До настоящего времени вариант 1970-х годов служит каноническим текстом «Трех песен о Ленине» как из-за своей доступности, так и из-за того, что в нем были вырезаны многие кадры со Сталиным, добавленные, как предполагалось, в редакцию 1938 года[217]. Тем не менее при «восстановлении» все же были сохранены некоторые другие эпизоды, добавленные после 1934 года, такие как кадры дрейфующей полярной станции (Северный полюс – 1), впервые открывшейся в мае 1937 года, кадры с испанской коммунисткой Долорес Ибаррури и с участницами гражданской войны в Испании. В результате был создан некий гибридный текст[218]. Таким образом, история «Трех песен о Ленине» – это, по словам Джона Маккея, история «перехода к “культуре сталинизма” (и выхода из нее)», а потому вопрос наличия или отсутствия Сталина и сталинизма должен находиться в центре любого анализа фильма [MacKay 2006: 377]. Тем не менее из-за нестабильности данного кинематографического текста эти присутствия и отсутствия трудно проследить с какой-либо достоверностью. Фильм в том виде, в каком он нам доступен, – это не один, а множество текстов, и его многочисленные итерации производят эффект калейдоскопа или палимпсеста.
Рис. 9. «Мы идем на кинофильм “Три песни о Ленине”». «Правда», 1934. (Музей кино)

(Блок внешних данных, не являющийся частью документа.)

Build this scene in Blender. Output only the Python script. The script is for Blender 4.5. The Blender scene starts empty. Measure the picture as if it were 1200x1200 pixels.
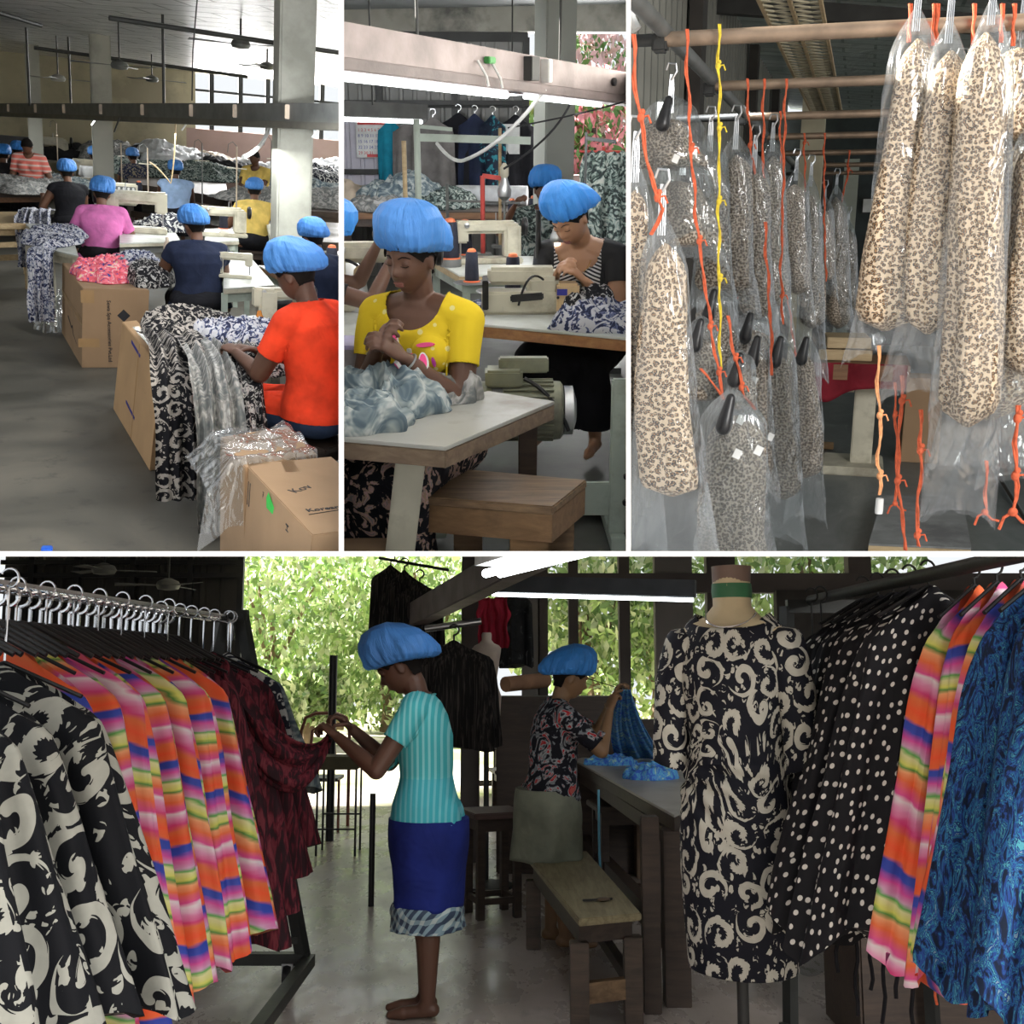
import bpy, bmesh, math, random
import numpy as np
from mathutils import Vector, Matrix, Euler, noise

# ---------------------------------------------------------------- camera, world, sun, exposure
F = 1300.0
PI = math.pi
sc = bpy.context.scene
COL = sc.collection
sc.view_settings.view_transform = 'Standard'
sc.view_settings.look = 'None'
sc.view_settings.gamma = 1.0
sc.view_settings.use_curve_mapping = False
sc.view_settings.exposure = 0.0


class Room:
    """One of the four work halls: its own level floor (z = 0) and the eye height h over it."""
    def __init__(s, h, hor, cx, vx, clip):
        s.h = h
        vy = 600 + (F * F + (cx - 600) * (vx - 600)) / (600 - hor)
        d = Vector(((vx - 600) / F, (600 - vy) / F, -1)).normalized()
        up = d if d.y > 0 else -d
        r = Vector(((cx - 600) / F, (600 - hor) / F, -1))
        fw = (r - up * r.dot(up)).normalized()
        rt = fw.cross(up)
        s.L = Matrix((rt, fw, up))          # camera axes -> room axes
        s.clip = clip
    def place(s, W):
        s.M = Matrix.Translation((0, 0, W.h)) @ (W.L @ s.L.transposed()).to_4x4() @ Matrix.Translation((0, 0, -s.h))
    def ray(s, px, py):
        return s.L @ Vector(((px - 600) / F, (600 - py) / F, -1))
    def P(s, px, py, d):
        r = s.ray(px, py)
        return Vector((0, 0, s.h)) + r * (d / r.y)
    def Z(s, px, py, z):
        r = s.ray(px, py)
        return Vector((0, 0, s.h)) + r * ((z - s.h) / r.z)


R4 = Room(1.42, 785, 600, 600, (None, None, 652, None))
R1 = Room(2.08, 122, 200, 250, (None, 397, None, 646))
R2 = Room(1.65, 140, 570, 590, (403, 734, None, 646))
R3 = Room(1.60, 270, 1010, 600, (739, None, None, 646))
for _r in (R4, R1, R2, R3):
    _r.place(R4)

cam = bpy.data.cameras.new('camera')
cam.sensor_width = 36
cam.lens = F * 36 / 1200
cam.clip_start = 0.05
cam.clip_end = 300
camo = bpy.data.objects.new('camera', cam)
COL.objects.link(camo)
camo.matrix_world = Matrix.Translation((0, 0, R4.h)) @ R4.L.to_4x4()
sc.camera = camo

wd = bpy.data.worlds.new('sky')
sc.world = wd
wd.use_nodes = True
_bg = wd.node_tree.nodes['Background']
_bg.inputs[0].default_value = (0.93, 0.97, 1.0, 1)
_bg.inputs[1].default_value = 1.0
sun = bpy.data.lights.new('sun', 'SUN')
sun.energy = 34.0
sun.angle = 0.03
sun.color = (1, .95, .85)
suno = bpy.data.objects.new('sun', sun)
COL.objects.link(suno)
suno.rotation_euler = (math.radians(62), 0, math.radians(-106))
sc.cycles.max_bounces = 7
sc.cycles.diffuse_bounces = 3
sc.cycles.glossy_bounces = 3
sc.cycles.transmission_bounces = 4
sc.cycles.transparent_max_bounces = 24
sc.cycles.sample_clamp_indirect = 4.0
sc.cycles.caustics_reflective = False
sc.cycles.caustics_refractive = False
sc.cycles.use_denoising = True


def area_light(room, name, loc, target, sx, sy, power, color=(1, 1, 1), axis=None):
    l = bpy.data.lights.new(name, 'AREA')
    l.shape = 'RECTANGLE'; l.size = sx; l.size_y = sy
    l.energy = power; l.color = color
    o = bpy.data.objects.new(name, l)
    COL.objects.link(o)
    d = Vector(target) - Vector(loc)
    rot = d.to_track_quat('-Z', 'Y').to_matrix()
    if axis is not None:
        z = -d.normalized(); x = Vector(axis); x = (x - z * x.dot(z)).normalized()
        rot = Matrix((x, z.cross(x), z)).transposed()
    o.matrix_world = room.M @ (Matrix.Translation(loc) @ rot.to_4x4())
    return o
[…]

Поскольку у нас нет доступа к оригинальным фильмам 1934–1935 годов и поскольку в 1970 году уже не было необходимости в создании немой версии «Трех песен о Ленине», стоит обратить внимание на дискредитированные «сталинские» варианты 1938 года, чтобы посмотреть, как Вертов подходил к проблеме другого рода – не к проблеме культа личности (будь то Ленина или Сталина), а к проблеме звука, точнее, голоса[219]. Используя звуковую и немую версии «Трех песен о Ленине» 1938 года (а также доступную для просмотра восстановленную копию, хранящуюся в Госфильмофонде), в этой главе мы рассматриваем работу Вертова с синхронным и асинхронным звуком в его втором звуковом фильме «Три песни о Ленине», а также его сопротивление навязыванию единоличного, недиалогичного голоса, после 1934 года ставшего в звуковом кино доминирующим. Версии «Трех песен о Ленине», в особенности две
Le son [Звук]
По прошествии времени можно сказать, что «Три песни о Ленине» ознаменовали поворотный момент в карьере Вертова уже в 1934 году[220]. Это последний фильм, который еще можно было бы включить в канонический список его работ 1920-х годов; фильм, который все еще несет в себе признаки авангардного документального кино и демонстрирует желание запечатлеть «правду» на экране, хотя он очень сильно отличается даже от «Энтузиазма: Симфонии Донбасса» 1930 года. Как отмечает Ю. Г. Цивьян, хотя звуковые фильмы Вертова были новаторскими, «это не были фильмы, снятые киноком в старом смысле этого слова» [Vertov 2004:25]. Несмотря на некоторый первоначальный успех (премьера «Трех песен о Ленине» прошла с большим успехом на Втором венецианском кинофестивале в августе 1934 года, а в 1935 году Вертов был награжден орденом Красной Звезды) и несмотря на роспуск РАППа, органа, который был открыто враждебен Вертову, после 1935 года режиссер оказывался все больше изолирован от кинопроизводства; его заявки на предоставление кинолаборатории, оборудования и материалов, на получение возможности снимать события в момент, когда они происходят, постоянно отклонялись руководством. Как видно из дневников Вертова, несмотря на положительный прием, «Три песни о Ленине» не помогли его карьере и не смягчили обвинений в «формализме» и «документализме», которые выдвигались против него на протяжении следующего десятилетия, когда он пытался сочетать свою веру в практику документального кино с требованиями сталинского соцреализма. Его систематическая маргинализация и исключение из советской киноиндустрии наконец достигли кульминации на открытом партийном собрании Центральной студии документальных фильмов, которое состоялось 14 и 15 марта 1949 года в присутствии 200 участников и на котором в рамках антисемитской кампании конца 1940-х – начала 1950-х годов Вертова обвинили в «космополитизме» и в том, что он продолжает подрывать советское документальное кино своим формалистическим «трюкачеством» и любовью к «машине»[221].